FOURAH BAY COLLEGE EDUCATION IS STILL RELEVANT AND USEFUL; IT DEPENDS ON WHAT YOU MAKE OF YOUR DEGREE

BY KABS KANU :

AS Fourah Bay College, the one-time premier institution of learning, celebrates its 190th anniversary, some people are writing on Facebook that the alumni are only celebrating old and lost glory. They are saying that the college is irrelevant and its courses are irrelevant and its graduates not marketable. What a harsh assessment !

While some of what these people are saying is true, I totally disagree with their thesis that the college is irrelevant today and is producing graduates who are not marketable.

A degree or any qualification , for that matter, can be as useless as the paper on which it is written. It can, at the same time , be a pot of gold and a window of opportunity for somebody to use to soar in life. IT ALL DEPENDS ON WHAT YOU MAKE OF YOUR DEGREE, FELLAS.

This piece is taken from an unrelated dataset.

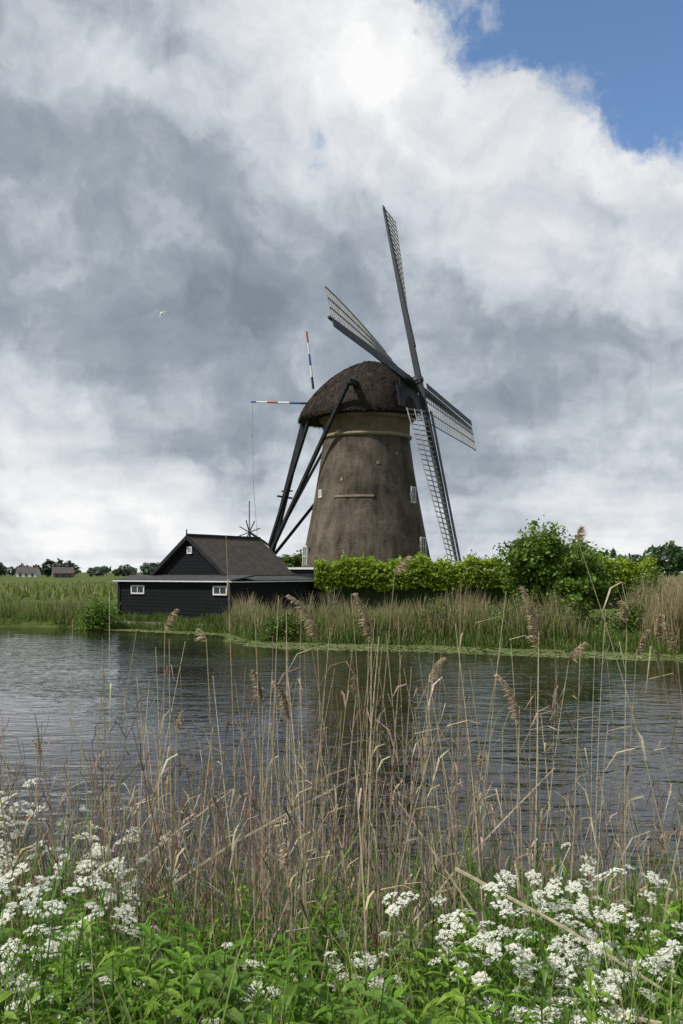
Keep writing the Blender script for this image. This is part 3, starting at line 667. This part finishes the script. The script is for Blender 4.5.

YOUR OUTPUT is what matters in life; What you have inside you and how you utilize it is the deciding factor .

 

 

There are people who do not have degrees but they have done better in life than degree holders and have helped to make their communities or societies better than people with even PH. D degrees. It all depends on their output and how they decided to utilize what is inside them.

Fourah Bay College still has name recognition. The name Fourah Bay College still enthralls. It still generates pride. I am very proud to be an FBC graduate and I have never considered myself not marketable because thanks to Fourah Bay College, I have enjoyed gainful employment in three different countries. Thanks to FBC, I have never been without a job, even in the great United States of America. I have taught at the highest level of a college in a foreign country and even got a World Bank Project assignment as a Curriculum Specialist and as a teacher- trainer in a college.

I also know numerous college mates who have made a difference in life. They have helped to make the world a better place . In Liberia, Nigeria, Ghana, Cameroun, Zimbabwe, Uganda, Kenya, Sudan and the Gambia, our colleague FBC graduates have played leading roles in government, commerce, international organizations and what-have- you. Some have been ambassadors and ministers of government as well as professors in reputable universities. Some have even become heads of state .

Therefore, your degree depends on you. Your talents can make a place for you in the world, degree or no degree.

I agree with some of you that the quality of learning has declined and there are graduates today with fantastic degrees who cannot write a simple sentence right, express themselves well or initiate intellectual debates. But this problem is world-wide. Generally, die to the socio -economic and political collapse, standards have gone down dramatically in learning. But that does not mean that once-great African colleges like FBC, Legon, Makerere , Achimota etc should be disparaged. Yes, you are right to say they are living on old glory because standards have declined, regrettably , but as for the marketability of their graduates, it depends on the graduates themselves. If you are smart, you are smart. If you are a dumb and you are not doing anything about it, even a Harvard degree would not help you.

Let people be proud of their Alma mater, especially Fourah Bay College, which had been at the forefront of learning in West Africa for over 100 years and has graduates excelling themselves in varied professions all over the world.

Fourah Bay College was once great. But we can build it up back to its old greatness.